The Sunday Papers

4 hours ago 2
A plain white mug of black tea or coffee, next to a broadsheet paper on a table, in black and white. It's the header for Sunday Papers! Image credit: RPS

Welcome back to The Sunday Papers. It's 2025, which means that this column has been running for eighteen years. What might change here as we move into adulthood? Very little, I suspect. We here are like the chalk cliffs of the South Downs: bright and imposing and subject to inevitable but slow erosion by the sea. Or put another way: I'm thinking about bringing back the bulletpoints to separate different links. How are you?

Felipe Pepe wrote about the gentrification of video game history, arguing that American video game history overwrites more local experiences. "We’re not all suburban kids who got a Nintendo 64 for Christmas."

There are many examples of this — one of the most common is how Europe’s home computer scene in the 80s is often erased and replaced by the events of The Video Game Crash of 1983, an event mostly restricted to North America. The Amstrad CPC, C64, ZX Spectrum, Amiga, demoscene, etc… all get replaced by the all-mighty NES.

And if that’s happening to Europe, just imagine the rest of the world.

I have heard that Chinese gamers are extremely tough Steam reviewers, to the point that it's a consideration when developers are deciding whether to translate their game. Translating into Chinese might bring an influx of new sales, but it might also lower your overall review score. In Art Review, Thu-Huong Ha writes about these kinds of regional differences in review culture outside of the realm of video games.

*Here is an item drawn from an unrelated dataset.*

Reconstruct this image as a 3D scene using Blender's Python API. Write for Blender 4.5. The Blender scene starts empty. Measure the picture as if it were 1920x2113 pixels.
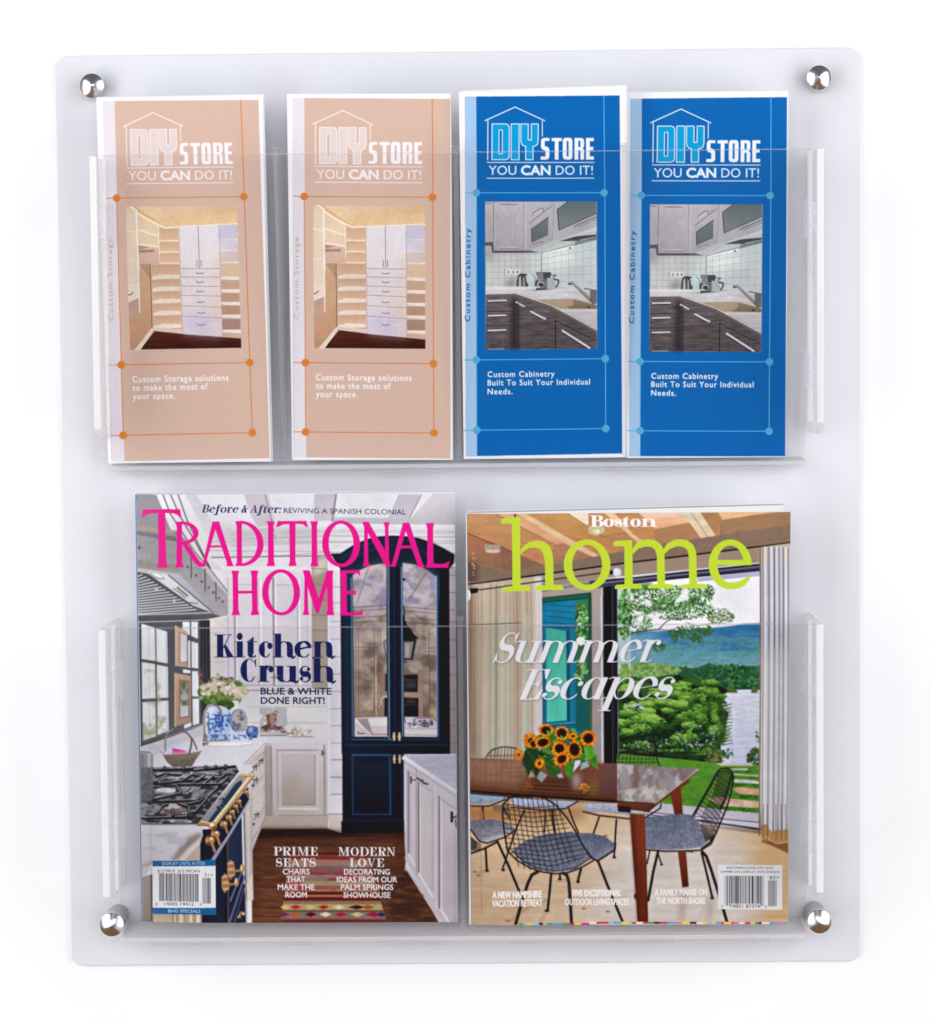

Japanese reviewers do not give 5 out of 5 stars for a service or establishment that is good. If it’s solid, it gets a 3. If it’s really good, it gets a 4. Nothing gets a 5. Japanese reviewers grade harshly on dimensions of service, cleanliness, ‘cosu pa’ or ‘cost performance’, the etiquette of other customers. At a soba shop near my house, low stars are given for the colour of the tempura (black), the smell (ammonia) and the presence of ashtrays (one for each table). On Tabelog, a Japanese Yelp for restaurants, if I see 3.49 stars, it gives me a little thrill. A typical review might read something like, ‘Food was super delicious. Perfect night. The server had messy hair. 2 stars.’ It’s why Shake Shack has 4.5 stars on Google and the best udon you’ve ever had in your life has 3.8: tourists love grade inflation.

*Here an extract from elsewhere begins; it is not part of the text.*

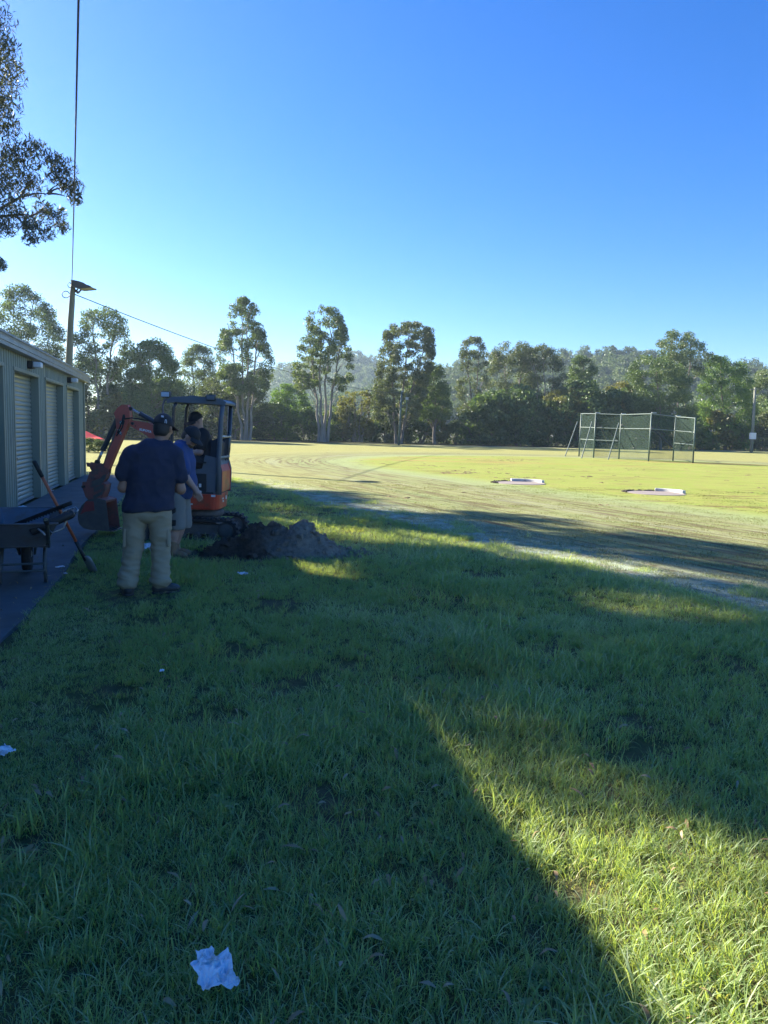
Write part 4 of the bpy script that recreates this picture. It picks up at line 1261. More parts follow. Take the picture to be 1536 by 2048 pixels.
q = gnd(486, 1157); crumple('paper_scrap', 'small torn white scrap in the grass in front of the soil heap', q.x, q.y, .05, .10, .09, 6.7, .8, .35)
q = gnd(292, 1113); crumple('paper_scrap', 'white crumpled bag on the grass behind the legs of the man in khaki trousers', q.x, q.y + .15, .09, .22, .2, 9.1, .2, .35)
q = gnd(324, 1362); crumple('paper_scrap', 'tiny pale scrap alone in the middle of the shaded grass', q.x, q.y, .07, .03, .04, 2.1, .2, .2)
for (u, v, w, h, lab) in [(102, 984, .16, .10, 'white scrap on the concrete by the middle roller door'), (138, 956, .16, .12, 'white scrap on the concrete by the farthest roller door'),
                         (45, 1017, .14, .10, 'white scrap on the concrete by the nearest roller door'), (120, 1139, .10, .04, 'white sliver at the edge of the concrete below the shovel'), (131, 1152, .07, .03, 'second white sliver in the grass just below the other one')]:
    q = gnd(u, v); crumple('paper_scrap', lab, q.x, q.y, .03, w, h, u * .31, u, .3)

# ================================================================== WHEELBARROW, TOOLS
M_tray = pmat('tray_steel', (0.13, 0.14, 0.16), (0.10, 0.108, 0.12), 4, 0.4, metal=.2, dirt=(.12, .10, .085), dscale=7)
M_frame = pmat('barrow_frame', (0.09, 0.10, 0.095), (0.07, 0.08, 0.078), 6, 0.5, metal=.3)
M_rubber = pmat('rubber', (0.022, 0.022, 0.023), (0.035, 0.033, 0.032), 14, 0.85, bump=.3)
def build_barrow():
    base = Vector((-3.65, 7.5, 0.012))
    root = thing('wheelbarrow', 'dark steel wheelbarrow loaded with tools on the concrete at the left edge', 'wheelbarrow', base, math.radians(21.8))
    # tray: sloping sides, rolled rim
    t = MB()
    top = [(-.34, -.30, .64), (.34, -.30, .64), (.37, .30, .66), (.27, .74, .69), (-.27, .74, .69), (-.37, .30, .66)]
    bot = [(-.21, -.12, .39), (.21, -.12, .39), (.23, .20, .39), (.17, .42, .40), (-.17, .42, .40), (-.23, .20, .39)]
    n = 6
    inn = [(x * .975, y * .985 + .003, z) for x, y, z in top]
    inb = [(x * .96, y * .98, z + .012) for x, y, z in bot]
    t.add(top + bot + inn + inb, [tuple(range(n, 2 * n))[::-1]] + [(i, n + i, n + (i + 1) % n, (i + 1) % n)[::-1] for i in range(n)] + [tuple(range(3 * n, 4 * n))]
          + [(2 * n + i, 3 * n + i, 3 * n + (i + 1) % n, 2 * n + (i + 1) % n) for i in range(n)])
    t.build('tray', M_tray, root, bevel=.01)
    MB().tube(top, .013, 8, closed=True).build('tray_rim', M_tray, root, smooth=True)
    for s in (-1, 1):
        h = MB().tube([(s * .05, .78, .26), (s * .15, .45, .34), (s * .24, .05, .365), (s * .25, -.30, .52), (s * .25, -.42, .66), (s * .25, -.60, .715)], .019, 10)
        h = h.build('handle', M_frame, root, smooth=True)
        MB().tube([(s * .25, -.44, .668), (s * .25, -.60, .716)], .025, 12).build('grip', M_rubber, h, smooth=True)
        MB().lathe([(.013, 0), (.021, 0), (.021, .004), (.013, .004)], 16, (s * .25, -.603, .717), Matrix.Rotation(math.radians(107), 3, 'X')).build('tube_end', M_steel, h)
        l = MB().tube([(s * .20, .12, .37), (s * .20, -.02, .22), (s * .21, -.06, .02), (s * .21, .02, .012)], .016, 8)
        l.tube([(s * .20, .28, .37), (s * .205, .06, .14), (s * .21, .01, .02)], .014, 8)
        l.build('leg', M_frame, root, smooth=True)
    MB().tube([(-.2, -.03, .20), (.2, -.03, .20)], .012, 8).tube([(-.205, -.05, .13), (.205, -.05, .13)], .012, 8).tube([(-.24, -.05, .385), (.24, -.05, .385)], .016, 8).build('cross_brace', M_frame, root)
    w = MB().lathe([(.135, -.035), (.165, -.05), (.19, -.035), (.198, 0), (.19, .035), (.165, .05), (.135, .035)], 28, (0, .62, .198), Matrix.Rotation(PI / 2, 3, 'Y'))
    wh = w.build('wheel', M_rubber, root, smooth=True)
    MB().lathe([(.02, -.05), (.06, -.03), (.135, -.03), (.138, 0), (.135, .03), (.06, .03), (.02, .05)], 20, (0, .62, .198), Matrix.Rotation(PI / 2, 3, 'Y')).build('rim', M_galv, wh, smooth=True)
    f = MB()
    for s in (-1, 1): f.tube([(s * .09, .78, .29), (s * .075, .62, .198), (s * .10, .40, .36)], .013, 8)
    f.build('fork', M_frame, root)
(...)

The BFI published an easygoing summary of Indiana Jones video games to coincide with the launch of Indiana Jones And The Great Circle. Everyone here already knows about Fate Of Atlantis, I assume, but do you know of Greatest Adventure? Either way, I extend my neck telescopically anytime an outlet outside of specialist media decides to cover games, and how they choose to do it for a presumably less informed audience.

For those who prefer the brawls and booby-traps of the franchise over the history lecture scenes, Indiana Jones’ Greatest Adventure (1994) on SNES puts the archaeologist firmly into action mode. In this platformer which comes off as equal parts Castlevania (1986) and Super Mario Land (1989), Indy jumps, rolls and whips his way through levels, swinging across pits and riding mine carts with all the aplomb you’d expect of the films. Players can even duel with the horrifying, fast-ageing corpse from the guess-the-grail scene at the end of Last Crusade.

Sega have been doing a press tour of late, for themselves more than any single game. They want to focus more on transmedia IP they can turn into films, like their recent success with Sonic. That's probably why they've been backing out of the PC strategy genre they invested heavily into ten years ago - divesting from Amplitude, selling Relic. No one asks them about that, but Eurogamer did speak to Sega president Shuji Utsumi about their new focus.

Utsumi: Sega somehow invented - if you compare the game business to music business - Sega's role was to invent rock & roll, compared to Nintendo. Nintendo's like pop music, good music, jazz...

But then Sega comes along and is like Led Zeppelin?

Utsumi: Exactly. Pink Floyd, Abba, and Queen!

I love lists. As a games site, they help communicate our team's taste (and thus values) to readers, they steer newcomers or casual players towards games they may enjoy, and when composed well they have a playful and inclusive spirit. Still, as list season draws to a close, I found things to agree with and think about in Elena Gorfinkel's new-to-me 2019 film essay Against Lists.

Lists pretend to make a claim about the present and the past, but are anti-historical, obsessed with their own moment, with the narrow horizon and tyranny of contemporaneity. They consolidate and reaffirm the hidebound tastes of the already heard.

Speaking of things that have been going since the '00s, internet institution DJ Earworm put out his mashup of all the biggest hits of 2024. Let that be your first Sunday Papers track of the year.